A la carrera actoral de Esperanza Aguirre, volcada desde siempre en la comedia, el sainete y el esperpento, le faltaba un hito que revelara sus dotes dramáticas. Ni Cannes ni Hollywood suelen reconocerlo pero hacer reír es por lo menos tan difícil como hacer llorar, por eso los intérpretes maestros en el primer arte suelen dominar sin problemas el segundo, mientras que la viceversa resulta una planta bastante extraña. Marlon Brando y Al Pacino han fracasado siempre en sus intentos cómicos, sin embargo Jack Lemmon navega igual de cómodo en cualquier género.

 

 

Se ve que Aguirre, cuya dicción proviene directamente de la zarzuela, no ha estudiado a fondo el método Stanislavski, de ahí que el lagrimón que le brotó de repente en los pasillos, asediada de micrófonos, no acabe de convencer a la crítica. En los dramas no es necesario que el actor llore, sino que llore el público. Más bien el llanto duplicaba el descojone, igual que cuando Stan Laurel, el Flaco, arrugaba la cara, se quitaba el sombrero, se rascaba la cabeza y empezaba a gimotear cual plañidera. Seguro que Mariano, cuando le llegue el turno, no va a salirse de su personaje ni un milímetro.

 

 

Era normal que Aguirre se echara a llorar: menudo papelón ha hecho. Ella, que era la hembra alfa del PP madrileño, el ojo de lince del neoliberalismo, termina degenerando en una mujercita burlada y estafada, una Lina Morgan que no se enteraba de nada y con menos vista que un topo. Ella que había regañado a Manuela Carmena una vez, diciéndole que en política se venía llorada de casa, se rompió en lágrimas en el momento más inoportuno, rodeada de testigos y cámaras. Ya le había temblequeado la voz en diferentes momentos de su declaración, emborronando la ilusión de que en realidad estaba hablando Lois Griffin. Logró reprimir el moco hasta que recordó a Ignacio González, al que llamaban su mano derecha, como si alguna vez Aguirre hubiera tenido mano izquierda. Seguramente fue un llanto de rabia, de soberbia al verse apeada del pedestal de Margaret Thatcher al de tonta del bote, reducida al estado catatónico de infanta.

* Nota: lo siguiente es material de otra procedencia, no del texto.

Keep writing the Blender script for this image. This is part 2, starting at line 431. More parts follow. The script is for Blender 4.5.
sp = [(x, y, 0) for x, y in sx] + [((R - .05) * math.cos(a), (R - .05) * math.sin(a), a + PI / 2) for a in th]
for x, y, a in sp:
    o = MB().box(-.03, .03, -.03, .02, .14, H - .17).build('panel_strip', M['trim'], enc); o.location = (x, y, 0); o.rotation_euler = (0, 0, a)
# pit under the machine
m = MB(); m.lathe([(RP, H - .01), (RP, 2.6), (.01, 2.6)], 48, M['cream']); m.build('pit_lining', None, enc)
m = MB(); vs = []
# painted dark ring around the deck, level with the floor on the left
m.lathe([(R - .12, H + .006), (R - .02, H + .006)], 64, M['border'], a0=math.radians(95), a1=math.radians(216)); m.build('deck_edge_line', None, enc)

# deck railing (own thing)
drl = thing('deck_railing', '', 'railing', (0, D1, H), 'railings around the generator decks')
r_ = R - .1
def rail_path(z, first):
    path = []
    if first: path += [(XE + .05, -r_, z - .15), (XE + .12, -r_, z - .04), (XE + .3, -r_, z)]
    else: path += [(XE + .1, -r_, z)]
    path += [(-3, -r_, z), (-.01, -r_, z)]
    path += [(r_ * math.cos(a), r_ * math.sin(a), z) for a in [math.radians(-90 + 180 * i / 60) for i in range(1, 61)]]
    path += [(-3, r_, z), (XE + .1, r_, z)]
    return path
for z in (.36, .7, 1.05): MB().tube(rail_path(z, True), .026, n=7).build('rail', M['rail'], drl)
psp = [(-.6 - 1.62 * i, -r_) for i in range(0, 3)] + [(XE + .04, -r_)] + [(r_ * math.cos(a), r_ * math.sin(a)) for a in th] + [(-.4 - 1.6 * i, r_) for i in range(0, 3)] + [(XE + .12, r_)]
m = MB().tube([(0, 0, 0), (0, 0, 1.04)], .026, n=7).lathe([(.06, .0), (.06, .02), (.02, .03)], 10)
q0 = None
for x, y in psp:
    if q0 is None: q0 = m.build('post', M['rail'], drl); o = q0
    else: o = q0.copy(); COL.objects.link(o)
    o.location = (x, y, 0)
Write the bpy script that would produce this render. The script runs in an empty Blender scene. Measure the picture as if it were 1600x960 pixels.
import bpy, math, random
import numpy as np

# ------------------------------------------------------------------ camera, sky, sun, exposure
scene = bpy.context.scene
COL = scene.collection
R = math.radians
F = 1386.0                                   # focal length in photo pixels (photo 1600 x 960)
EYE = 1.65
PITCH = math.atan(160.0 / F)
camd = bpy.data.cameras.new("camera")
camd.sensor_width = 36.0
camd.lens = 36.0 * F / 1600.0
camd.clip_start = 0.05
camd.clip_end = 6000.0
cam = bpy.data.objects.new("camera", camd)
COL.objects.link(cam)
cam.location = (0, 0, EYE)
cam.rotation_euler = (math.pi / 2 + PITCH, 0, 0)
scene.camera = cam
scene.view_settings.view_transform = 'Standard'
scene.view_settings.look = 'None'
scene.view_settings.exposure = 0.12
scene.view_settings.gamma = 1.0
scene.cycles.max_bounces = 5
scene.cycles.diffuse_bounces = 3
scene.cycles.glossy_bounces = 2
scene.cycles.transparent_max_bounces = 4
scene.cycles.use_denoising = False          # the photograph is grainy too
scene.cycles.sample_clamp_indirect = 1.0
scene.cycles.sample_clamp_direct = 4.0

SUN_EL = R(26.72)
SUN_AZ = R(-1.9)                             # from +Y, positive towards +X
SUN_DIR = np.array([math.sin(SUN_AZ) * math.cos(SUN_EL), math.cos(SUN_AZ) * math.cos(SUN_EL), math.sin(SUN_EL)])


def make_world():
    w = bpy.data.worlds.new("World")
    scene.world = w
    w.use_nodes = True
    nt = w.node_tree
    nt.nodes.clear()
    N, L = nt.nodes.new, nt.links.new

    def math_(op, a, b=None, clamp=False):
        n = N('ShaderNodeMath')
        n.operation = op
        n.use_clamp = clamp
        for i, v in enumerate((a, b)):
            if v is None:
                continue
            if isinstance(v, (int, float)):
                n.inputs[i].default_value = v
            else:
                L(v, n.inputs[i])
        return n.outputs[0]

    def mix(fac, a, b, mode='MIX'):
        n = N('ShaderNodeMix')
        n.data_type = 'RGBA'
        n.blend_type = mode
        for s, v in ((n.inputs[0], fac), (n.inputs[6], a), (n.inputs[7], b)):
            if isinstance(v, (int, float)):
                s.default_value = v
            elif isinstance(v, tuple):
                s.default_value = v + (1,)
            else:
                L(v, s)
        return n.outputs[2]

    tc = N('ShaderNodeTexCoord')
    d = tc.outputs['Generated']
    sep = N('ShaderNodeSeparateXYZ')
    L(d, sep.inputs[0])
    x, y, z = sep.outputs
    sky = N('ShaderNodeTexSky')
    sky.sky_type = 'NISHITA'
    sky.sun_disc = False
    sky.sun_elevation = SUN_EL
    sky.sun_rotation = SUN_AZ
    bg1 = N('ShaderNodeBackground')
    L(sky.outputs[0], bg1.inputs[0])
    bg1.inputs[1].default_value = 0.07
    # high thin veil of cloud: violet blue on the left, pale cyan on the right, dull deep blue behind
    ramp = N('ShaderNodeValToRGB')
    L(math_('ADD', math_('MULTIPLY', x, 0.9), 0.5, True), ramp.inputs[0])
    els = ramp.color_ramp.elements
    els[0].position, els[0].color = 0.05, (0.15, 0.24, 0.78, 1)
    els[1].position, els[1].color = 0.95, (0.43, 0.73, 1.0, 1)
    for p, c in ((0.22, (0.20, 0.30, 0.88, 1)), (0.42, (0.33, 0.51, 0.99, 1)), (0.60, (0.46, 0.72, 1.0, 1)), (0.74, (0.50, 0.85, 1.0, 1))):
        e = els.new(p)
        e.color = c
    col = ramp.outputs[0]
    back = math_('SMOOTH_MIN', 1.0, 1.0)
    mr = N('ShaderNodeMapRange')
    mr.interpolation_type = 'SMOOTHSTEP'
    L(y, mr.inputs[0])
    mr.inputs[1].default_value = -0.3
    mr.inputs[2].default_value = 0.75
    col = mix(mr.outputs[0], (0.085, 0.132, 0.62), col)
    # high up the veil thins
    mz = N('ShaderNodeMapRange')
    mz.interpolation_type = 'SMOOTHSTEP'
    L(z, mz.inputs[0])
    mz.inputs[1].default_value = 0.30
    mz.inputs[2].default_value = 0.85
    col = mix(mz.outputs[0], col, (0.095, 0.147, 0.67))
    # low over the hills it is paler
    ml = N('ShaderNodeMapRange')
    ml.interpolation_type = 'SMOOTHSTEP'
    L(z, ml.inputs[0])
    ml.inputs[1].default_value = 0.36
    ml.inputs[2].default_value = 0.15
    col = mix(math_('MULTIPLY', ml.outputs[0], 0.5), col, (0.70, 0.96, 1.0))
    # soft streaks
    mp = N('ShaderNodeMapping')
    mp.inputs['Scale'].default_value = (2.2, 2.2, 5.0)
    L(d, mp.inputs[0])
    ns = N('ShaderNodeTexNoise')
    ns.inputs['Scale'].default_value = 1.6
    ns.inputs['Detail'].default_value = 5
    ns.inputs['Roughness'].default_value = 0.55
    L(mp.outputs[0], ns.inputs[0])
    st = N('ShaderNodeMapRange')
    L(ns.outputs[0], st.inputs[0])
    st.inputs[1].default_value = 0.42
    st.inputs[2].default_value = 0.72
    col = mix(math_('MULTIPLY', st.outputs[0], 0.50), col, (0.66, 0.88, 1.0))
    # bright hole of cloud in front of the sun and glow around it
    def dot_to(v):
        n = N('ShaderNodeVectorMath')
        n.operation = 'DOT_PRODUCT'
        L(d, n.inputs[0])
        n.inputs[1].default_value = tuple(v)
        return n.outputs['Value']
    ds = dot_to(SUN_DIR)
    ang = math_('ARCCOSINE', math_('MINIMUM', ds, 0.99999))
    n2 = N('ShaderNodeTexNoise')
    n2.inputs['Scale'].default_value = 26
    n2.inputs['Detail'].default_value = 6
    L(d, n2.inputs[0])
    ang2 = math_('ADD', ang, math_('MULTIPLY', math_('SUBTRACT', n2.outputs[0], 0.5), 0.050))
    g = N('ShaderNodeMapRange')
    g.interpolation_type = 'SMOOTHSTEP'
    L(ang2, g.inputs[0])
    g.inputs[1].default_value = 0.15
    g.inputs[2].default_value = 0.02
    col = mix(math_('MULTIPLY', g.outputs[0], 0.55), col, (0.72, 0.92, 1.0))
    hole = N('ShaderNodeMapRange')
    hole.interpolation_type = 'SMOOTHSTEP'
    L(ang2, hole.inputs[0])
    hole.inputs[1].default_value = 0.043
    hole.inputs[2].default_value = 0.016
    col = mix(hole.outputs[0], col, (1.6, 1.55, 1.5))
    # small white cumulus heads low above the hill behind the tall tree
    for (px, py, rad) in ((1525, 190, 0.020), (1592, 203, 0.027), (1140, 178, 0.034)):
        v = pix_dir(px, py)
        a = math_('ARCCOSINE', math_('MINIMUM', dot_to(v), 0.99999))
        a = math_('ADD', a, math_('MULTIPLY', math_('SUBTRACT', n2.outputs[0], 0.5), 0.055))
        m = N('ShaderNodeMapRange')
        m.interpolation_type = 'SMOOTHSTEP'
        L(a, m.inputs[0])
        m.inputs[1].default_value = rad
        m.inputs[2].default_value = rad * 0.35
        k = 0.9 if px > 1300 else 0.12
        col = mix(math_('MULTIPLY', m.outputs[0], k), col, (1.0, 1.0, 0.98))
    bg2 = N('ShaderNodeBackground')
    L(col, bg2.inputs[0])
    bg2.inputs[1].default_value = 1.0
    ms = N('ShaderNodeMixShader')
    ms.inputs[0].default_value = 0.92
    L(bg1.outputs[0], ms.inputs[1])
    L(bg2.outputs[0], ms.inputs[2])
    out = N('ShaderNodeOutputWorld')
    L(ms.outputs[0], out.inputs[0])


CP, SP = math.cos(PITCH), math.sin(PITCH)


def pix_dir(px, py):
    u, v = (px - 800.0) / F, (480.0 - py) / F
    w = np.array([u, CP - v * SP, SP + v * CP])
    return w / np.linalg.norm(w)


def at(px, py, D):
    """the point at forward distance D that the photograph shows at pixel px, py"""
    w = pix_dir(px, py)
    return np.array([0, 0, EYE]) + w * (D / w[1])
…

Paso a paso, la ex presidenta reveló un desconocimiento enciclopédico del funcionamiento de su propia gestión que llegó a la ignorancia socrática cuando la fiscal le preguntó si no sabía tampoco que en muchos de sus actos públicos se cobraban comisiones. Ante la disyuntiva de conocer o desconocer los abusos y tropelías de cuadrilla, Aguirre admitió desconocerlo todo. No le quedaba otro remedio que admitir, ante un tribunal público, que habíamos tenido a una inconsciente y a una inepta al frente del PP madrileño durante décadas. El modo habitual de hacer política en un país donde, desde hace decenios, el presidente se entera de sus cagadas leyendo los periódicos. Excepto Mariano, que le echa la culpa al árbitro.

En una entrevista de lo más intempestiva publicada la semana pasada, Cristina Cifuentes reveló que muchas veces se había hecho la tonta para que la tomaran por rubia y así seguir escalando puestos en el organigrama. Por debajo, en las cloacas del poder, burbujeaba el forcejeo entre una rubia que se hacía la lista y otra rubia que se hacía la tonta, una tonta del bote y una rubia de bote. Gracias a ellas, el PP de Madrid está cambiando la piel sin cambiar siquiera de color de pelo. Lógico porque Cifuentes lleva una eternidad metida hasta las cachas en la política madrileña y tampoco se ha enterado de nada. The show must go on, pero entre el oso y el madroño, algunos empezamos a estar hasta la rima.